Все, кроме меня, рассмеялись, сотрудник в боксёрских перчатках расслабиться или отвлечься не давал.

Через полчаса дискуссий главный предложил:

— Давай ты подпишешь заявление о сотрудничестве, нам нужен сам факт, а не бумага, а ты потом сможешь заявление порвать.

Я подумал, что меня запросто могут обмануть, но согласился.

Мне протянули бумагу, продиктовали заявление, которое я подписал и тут же порвал, а кусок бумаги, где была моя подпись, засунул в рот и проглотил.

— Я подписал, — сказал я, — как вы и просили, разрешите идти?

Они все молча смотрели на меня, даже боксёр больше не бил.
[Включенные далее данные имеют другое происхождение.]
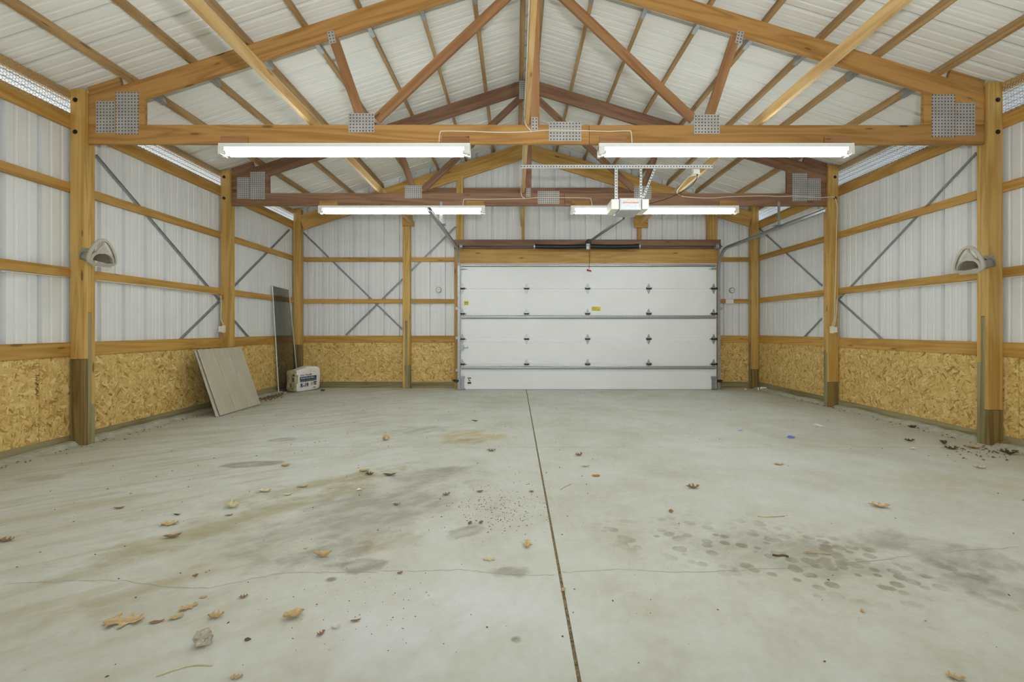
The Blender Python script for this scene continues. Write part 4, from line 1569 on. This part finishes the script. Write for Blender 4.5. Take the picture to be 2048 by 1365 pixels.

— Иди, — сказал главный, — пока свободен.

Свободен я был недолго.

Активисты затащили меня в комнату, поставили на колени и наступили сзади на ноги, чтоб я не мог подняться. На маленькой скамейке передо мной лежали кем-то уже написанное заявление и ручка. Главный кого-то позвал, и я боковым зрением увидел перепуганного зека. Ему приказали снять с себя штаны и трусы, после чего дотронуться членом до моего лица. Я не стал ждать, взял ручку и всё подписал.

— Молодец, — прошипели мне в ухо, — вали спать.

Так я официально стал активистом, как и все 100% нашего лагеря, а чуть позже мне предложили и работу, от которой я, неожиданно для себя, не захотел отказываться.